WRITTEN EXERCISE
Quote, verbatim, all material below, without pictures.

DATA SECTION
--- start ---

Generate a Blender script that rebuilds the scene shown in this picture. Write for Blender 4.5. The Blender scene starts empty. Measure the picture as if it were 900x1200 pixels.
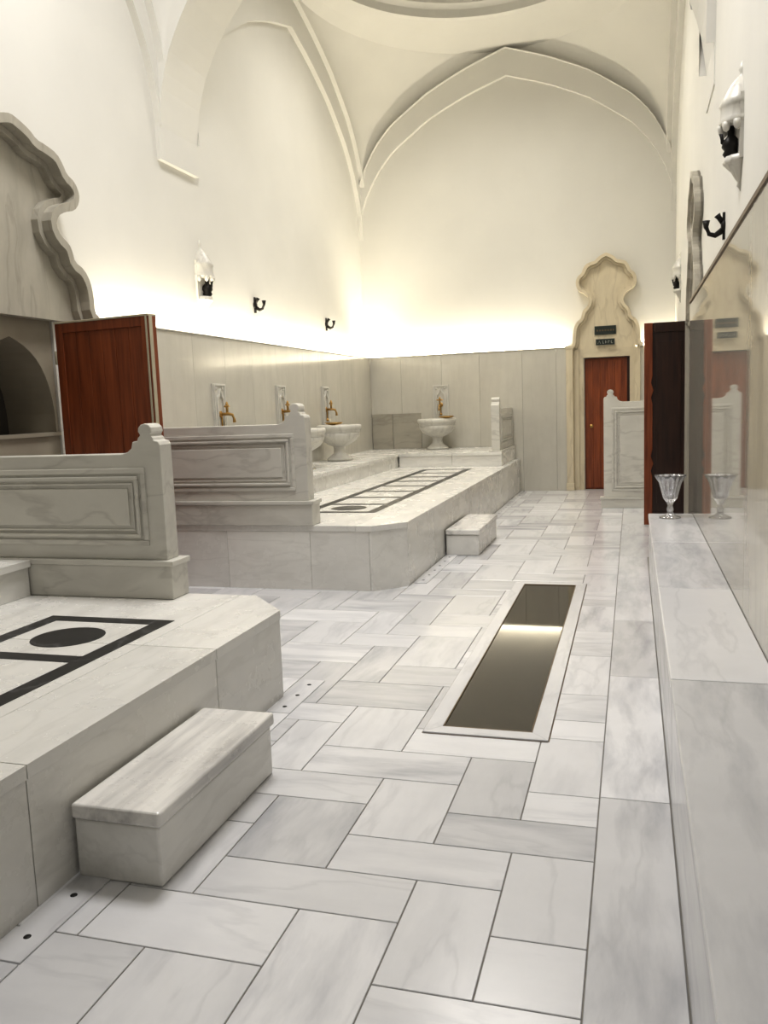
import bpy, bmesh, math, random
import numpy as np
from mathutils import Matrix, Vector
random.seed(7)
scn=bpy.context.scene
D=bpy.data
# ------------------------------------------------------------------ materials
def nt(name):
    m=D.materials.new(name); m.use_nodes=True; t=m.node_tree
    b=t.nodes['Principled BSDF']
    return m,t,b
def N(t,typ,**k):
    n=t.nodes.new(typ)
    for a,v in k.items(): setattr(n,a,v)
    return n
def L(t,a,b): t.links.new(a,b)
def mixc(t,fac,a,b,blend='MIX'):
    n=N(t,'ShaderNodeMix',data_type='RGBA',blend_type=blend)
    for sock,val in ((n.inputs[0],fac),(n.inputs[6],a),(n.inputs[7],b)):
        if hasattr(val,'is_linked'): L(t,val,sock)
        elif isinstance(val,(int,float)): sock.default_value=val
        else: sock.default_value=(*val,1)
    return n.outputs[2]
def ramp(t,inp,stops):
    r=N(t,'ShaderNodeValToRGB'); L(t,inp,r.inputs[0])
    e=r.color_ramp.elements
    e[0].position=stops[0][0]; e[0].color=(*[stops[0][1]]*3,1)
    e[1].position=stops[-1][0]; e[1].color=(*[stops[-1][1]]*3,1)
    for p,v in stops[1:-1]:
        x=e.new(p); x.color=(v,v,v,1)
    return r.outputs[0]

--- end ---

ANSWER FOR THIS EXERCISE
Generate a Blender script that rebuilds the scene shown in this picture. Write for Blender 4.5. The Blender scene starts empty. Measure the picture as if it were 900x1200 pixels.
import bpy, bmesh, math, random
import numpy as np
from mathutils import Matrix, Vector
random.seed(7)
scn=bpy.context.scene
D=bpy.data
# ------------------------------------------------------------------ materials
def nt(name):
    m=D.materials.new(name); m.use_nodes=True; t=m.node_tree
    b=t.nodes['Principled BSDF']
    return m,t,b
def N(t,typ,**k):
    n=t.nodes.new(typ)
    for a,v in k.items(): setattr(n,a,v)
    return n
def L(t,a,b): t.links.new(a,b)
def mixc(t,fac,a,b,blend='MIX'):
    n=N(t,'ShaderNodeMix',data_type='RGBA',blend_type=blend)
    for sock,val in ((n.inputs[0],fac),(n.inputs[6],a),(n.inputs[7],b)):
        if hasattr(val,'is_linked'): L(t,val,sock)
        elif isinstance(val,(int,float)): sock.default_value=val
        else: sock.default_value=(*val,1)
    return n.outputs[2]
def ramp(t,inp,stops):
    r=N(t,'ShaderNodeValToRGB'); L(t,inp,r.inputs[0])
    e=r.color_ramp.elements
    e[0].position=stops[0][0]; e[0].color=(*[stops[0][1]]*3,1)
    e[1].position=stops[-1][0]; e[1].color=(*[stops[-1][1]]*3,1)
    for p,v in stops[1:-1]:
        x=e.new(p); x.color=(v,v,v,1)
    return r.outputs[0]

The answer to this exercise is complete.